Exercise » Emit the entire listing verbatim.

— begin —

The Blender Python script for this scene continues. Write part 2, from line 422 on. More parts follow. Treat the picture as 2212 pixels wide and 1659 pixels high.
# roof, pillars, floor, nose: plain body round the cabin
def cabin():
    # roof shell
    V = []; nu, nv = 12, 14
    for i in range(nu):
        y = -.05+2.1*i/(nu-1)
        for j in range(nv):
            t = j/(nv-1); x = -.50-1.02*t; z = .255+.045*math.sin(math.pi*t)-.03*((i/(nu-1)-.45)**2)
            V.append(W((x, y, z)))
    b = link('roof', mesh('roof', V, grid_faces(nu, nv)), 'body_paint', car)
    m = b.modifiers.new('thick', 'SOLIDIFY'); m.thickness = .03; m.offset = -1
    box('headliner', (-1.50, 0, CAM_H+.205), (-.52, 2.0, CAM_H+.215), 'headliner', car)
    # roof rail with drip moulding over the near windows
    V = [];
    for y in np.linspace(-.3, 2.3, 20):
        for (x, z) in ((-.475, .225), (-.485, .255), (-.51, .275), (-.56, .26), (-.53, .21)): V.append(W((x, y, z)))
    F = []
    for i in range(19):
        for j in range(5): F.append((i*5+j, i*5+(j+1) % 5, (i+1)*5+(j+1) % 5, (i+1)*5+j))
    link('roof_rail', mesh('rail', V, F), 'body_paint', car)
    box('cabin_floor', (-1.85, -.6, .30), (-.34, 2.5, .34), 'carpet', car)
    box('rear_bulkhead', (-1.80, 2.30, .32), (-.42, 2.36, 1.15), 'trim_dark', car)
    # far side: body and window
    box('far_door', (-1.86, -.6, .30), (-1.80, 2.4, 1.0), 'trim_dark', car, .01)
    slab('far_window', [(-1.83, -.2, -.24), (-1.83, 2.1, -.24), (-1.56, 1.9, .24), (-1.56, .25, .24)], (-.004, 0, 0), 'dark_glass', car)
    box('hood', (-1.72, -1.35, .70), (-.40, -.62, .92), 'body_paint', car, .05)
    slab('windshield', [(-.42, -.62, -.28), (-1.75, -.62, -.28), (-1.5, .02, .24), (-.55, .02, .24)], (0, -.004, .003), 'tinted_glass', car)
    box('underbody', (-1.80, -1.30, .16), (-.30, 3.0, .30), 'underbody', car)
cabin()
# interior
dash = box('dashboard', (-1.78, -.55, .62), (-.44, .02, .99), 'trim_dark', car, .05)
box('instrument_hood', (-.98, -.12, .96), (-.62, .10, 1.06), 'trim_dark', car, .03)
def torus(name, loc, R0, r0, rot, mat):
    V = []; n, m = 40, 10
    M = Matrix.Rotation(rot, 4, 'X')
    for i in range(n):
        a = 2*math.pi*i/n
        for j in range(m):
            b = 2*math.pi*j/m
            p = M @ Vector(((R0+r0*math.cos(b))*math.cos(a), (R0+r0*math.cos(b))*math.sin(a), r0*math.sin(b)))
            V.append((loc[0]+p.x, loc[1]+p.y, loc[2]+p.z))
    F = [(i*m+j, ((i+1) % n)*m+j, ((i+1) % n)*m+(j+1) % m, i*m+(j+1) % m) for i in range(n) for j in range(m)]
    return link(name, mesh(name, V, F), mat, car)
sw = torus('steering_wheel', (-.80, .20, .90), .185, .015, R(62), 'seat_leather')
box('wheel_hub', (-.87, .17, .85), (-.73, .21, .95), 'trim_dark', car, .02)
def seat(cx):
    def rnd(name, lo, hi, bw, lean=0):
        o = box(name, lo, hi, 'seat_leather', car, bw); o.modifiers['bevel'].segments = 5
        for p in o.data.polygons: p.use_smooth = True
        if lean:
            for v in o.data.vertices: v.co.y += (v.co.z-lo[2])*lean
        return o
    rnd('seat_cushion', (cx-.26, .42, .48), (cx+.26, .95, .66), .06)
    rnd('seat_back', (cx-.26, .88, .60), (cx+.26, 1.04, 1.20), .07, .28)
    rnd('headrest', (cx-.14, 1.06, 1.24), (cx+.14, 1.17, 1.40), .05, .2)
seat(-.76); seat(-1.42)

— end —

Result for this task »
The Blender Python script for this scene continues. Write part 2, from line 422 on. More parts follow. Treat the picture as 2212 pixels wide and 1659 pixels high.
# roof, pillars, floor, nose: plain body round the cabin
def cabin():
    # roof shell
    V = []; nu, nv = 12, 14
    for i in range(nu):
        y = -.05+2.1*i/(nu-1)
        for j in range(nv):
            t = j/(nv-1); x = -.50-1.02*t; z = .255+.045*math.sin(math.pi*t)-.03*((i/(nu-1)-.45)**2)
            V.append(W((x, y, z)))
    b = link('roof', mesh('roof', V, grid_faces(nu, nv)), 'body_paint', car)
    m = b.modifiers.new('thick', 'SOLIDIFY'); m.thickness = .03; m.offset = -1
    box('headliner', (-1.50, 0, CAM_H+.205), (-.52, 2.0, CAM_H+.215), 'headliner', car)
    # roof rail with drip moulding over the near windows
    V = [];
    for y in np.linspace(-.3, 2.3, 20):
        for (x, z) in ((-.475, .225), (-.485, .255), (-.51, .275), (-.56, .26), (-.53, .21)): V.append(W((x, y, z)))
    F = []
    for i in range(19):
        for j in range(5): F.append((i*5+j, i*5+(j+1) % 5, (i+1)*5+(j+1) % 5, (i+1)*5+j))
    link('roof_rail', mesh('rail', V, F), 'body_paint', car)
    box('cabin_floor', (-1.85, -.6, .30), (-.34, 2.5, .34), 'carpet', car)
    box('rear_bulkhead', (-1.80, 2.30, .32), (-.42, 2.36, 1.15), 'trim_dark', car)
    # far side: body and window
    box('far_door', (-1.86, -.6, .30), (-1.80, 2.4, 1.0), 'trim_dark', car, .01)
    slab('far_window', [(-1.83, -.2, -.24), (-1.83, 2.1, -.24), (-1.56, 1.9, .24), (-1.56, .25, .24)], (-.004, 0, 0), 'dark_glass', car)
    box('hood', (-1.72, -1.35, .70), (-.40, -.62, .92), 'body_paint', car, .05)
    slab('windshield', [(-.42, -.62, -.28), (-1.75, -.62, -.28), (-1.5, .02, .24), (-.55, .02, .24)], (0, -.004, .003), 'tinted_glass', car)
    box('underbody', (-1.80, -1.30, .16), (-.30, 3.0, .30), 'underbody', car)
cabin()
# interior
dash = box('dashboard', (-1.78, -.55, .62), (-.44, .02, .99), 'trim_dark', car, .05)
box('instrument_hood', (-.98, -.12, .96), (-.62, .10, 1.06), 'trim_dark', car, .03)
def torus(name, loc, R0, r0, rot, mat):
    V = []; n, m = 40, 10
    M = Matrix.Rotation(rot, 4, 'X')
    for i in range(n):
        a = 2*math.pi*i/n
        for j in range(m):
            b = 2*math.pi*j/m
            p = M @ Vector(((R0+r0*math.cos(b))*math.cos(a), (R0+r0*math.cos(b))*math.sin(a), r0*math.sin(b)))
            V.append((loc[0]+p.x, loc[1]+p.y, loc[2]+p.z))
    F = [(i*m+j, ((i+1) % n)*m+j, ((i+1) % n)*m+(j+1) % m, i*m+(j+1) % m) for i in range(n) for j in range(m)]
    return link(name, mesh(name, V, F), mat, car)
sw = torus('steering_wheel', (-.80, .20, .90), .185, .015, R(62), 'seat_leather')
box('wheel_hub', (-.87, .17, .85), (-.73, .21, .95), 'trim_dark', car, .02)
def seat(cx):
    def rnd(name, lo, hi, bw, lean=0):
        o = box(name, lo, hi, 'seat_leather', car, bw); o.modifiers['bevel'].segments = 5
        for p in o.data.polygons: p.use_smooth = True
        if lean:
            for v in o.data.vertices: v.co.y += (v.co.z-lo[2])*lean
        return o
    rnd('seat_cushion', (cx-.26, .42, .48), (cx+.26, .95, .66), .06)
    rnd('seat_back', (cx-.26, .88, .60), (cx+.26, 1.04, 1.20), .07, .28)
    rnd('headrest', (cx-.14, 1.06, 1.24), (cx+.14, 1.17, 1.40), .05, .2)
seat(-.76); seat(-1.42)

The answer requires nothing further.